Task to carry out —
Skip the pictures, please, and write out exactly the lines from the opening of the data through the line containing "S.view_settings.exposure=0".

Stored data —
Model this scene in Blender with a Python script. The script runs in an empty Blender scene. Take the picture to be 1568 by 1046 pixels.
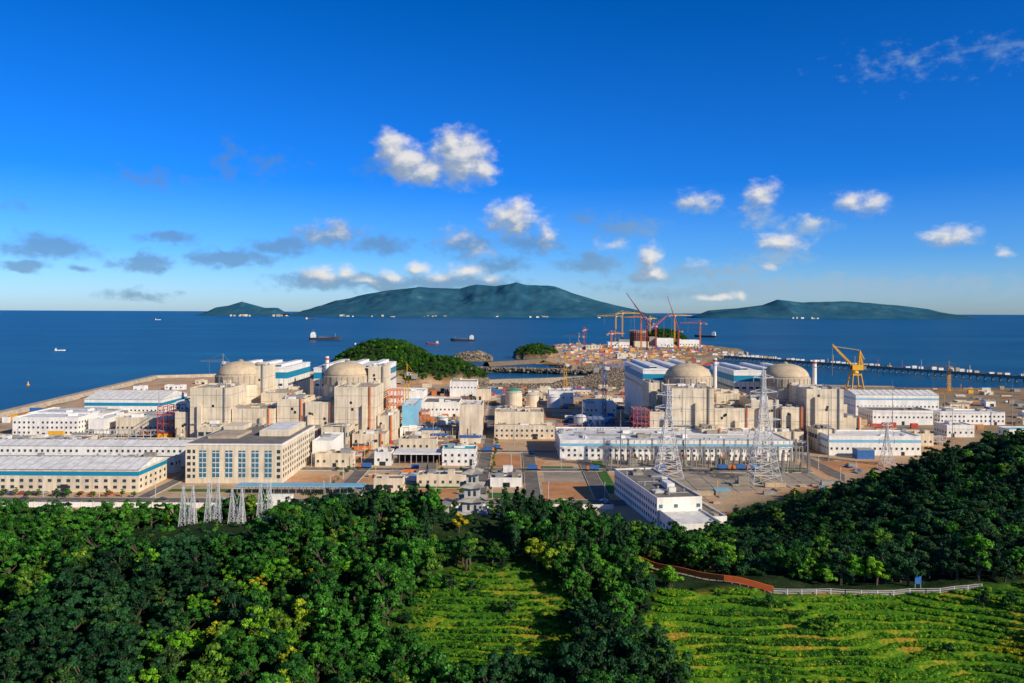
import bpy, math, random
import numpy as np
from mathutils import Vector, Matrix
from mathutils import noise as MN
random.seed(7); rng=np.random.default_rng(7)
S=bpy.context.scene
COL=S.collection
S.view_settings.view_transform='Standard'
try: S.view_settings.look='None'
except Exception: pass
S.view_settings.exposure=0

# ------------------------------------------------------------------ materials
MATS={}
def nodes(m):
    m.use_nodes=True; nt=m.node_tree; return nt,nt.nodes,nt.links
def mat(name,c,rough=.8,var=.18,scale=.15,metal=0.0,streak=0.0,spec=.3):
    if name in MATS: return MATS[name]
    m=bpy.data.materials.new(name); nt,N,L=nodes(m); b=N['Principled BSDF']
    b.inputs['Roughness'].default_value=rough; b.inputs['Metallic'].default_value=metal
    b.inputs['Specular IOR Level'].default_value=spec
    g=N.new('ShaderNodeNewGeometry'); n=N.new('ShaderNodeTexNoise'); n.inputs['Scale'].default_value=scale
    n.inputs['Detail'].default_value=8; n.inputs['Roughness'].default_value=.7
    L.new(g.outputs['Position'],n.inputs['Vector'])
    r=N.new('ShaderNodeMapRange'); r.inputs['From Min'].default_value=.32; r.inputs['From Max'].default_value=.66
    r.inputs['To Min'].default_value=1-var; r.inputs['To Max'].default_value=1+var*.5
    L.new(n.outputs['Fac'],r.inputs['Value'])
    last=r.outputs['Result']
    if streak>0:
        mp=N.new('ShaderNodeMapping'); mp.inputs['Scale'].default_value=(.5,.5,.035)
        n2=N.new('ShaderNodeTexNoise'); n2.inputs['Scale'].default_value=1; n2.inputs['Detail'].default_value=5
        L.new(g.outputs['Position'],mp.inputs['Vector']); L.new(mp.outputs['Vector'],n2.inputs['Vector'])
        r2=N.new('ShaderNodeMapRange'); r2.inputs['From Min'].default_value=.35; r2.inputs['From Max'].default_value=.62
        r2.inputs['To Min'].default_value=1-streak; r2.inputs['To Max'].default_value=1.05
        L.new(n2.outputs['Fac'],r2.inputs['Value'])
        mm=N.new('ShaderNodeMath'); mm.operation='MULTIPLY'; L.new(last,mm.inputs[0]); L.new(r2.outputs['Result'],mm.inputs[1]); last=mm.outputs[0]
    v=N.new('ShaderNodeVectorMath'); v.operation='SCALE'; v.inputs[0].default_value=c
    L.new(last,v.inputs['Scale']); L.new(v.outputs['Vector'],b.inputs['Base Color'])
    MATS[name]=m; return m
mat('concrete_wall',(.78,.65,.46),.85,.2,.08,streak=.22)
mat('concrete_grey',(.36,.32,.25),.85,.25,.08,streak=.2)
mat('dome_concrete',(.52,.41,.28),.85,.25,.15)
mat('dome_roof',(.60,.46,.29),.85,.25,.2)
mat('white_wall',(.86,.82,.74),.6,.16,.08,streak=.12)
mat('blue_cladding',(.01,.24,.40),.5,.15,.1)
mat('pale_blue',(.22,.50,.66),.5,.2,.1)
mat('roof_white',(.82,.79,.73),.6,.3,.2)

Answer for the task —
Model this scene in Blender with a Python script. The script runs in an empty Blender scene. Take the picture to be 1568 by 1046 pixels.
import bpy, math, random
import numpy as np
from mathutils import Vector, Matrix
from mathutils import noise as MN
random.seed(7); rng=np.random.default_rng(7)
S=bpy.context.scene
COL=S.collection
S.view_settings.view_transform='Standard'
try: S.view_settings.look='None'
except Exception: pass
S.view_settings.exposure=0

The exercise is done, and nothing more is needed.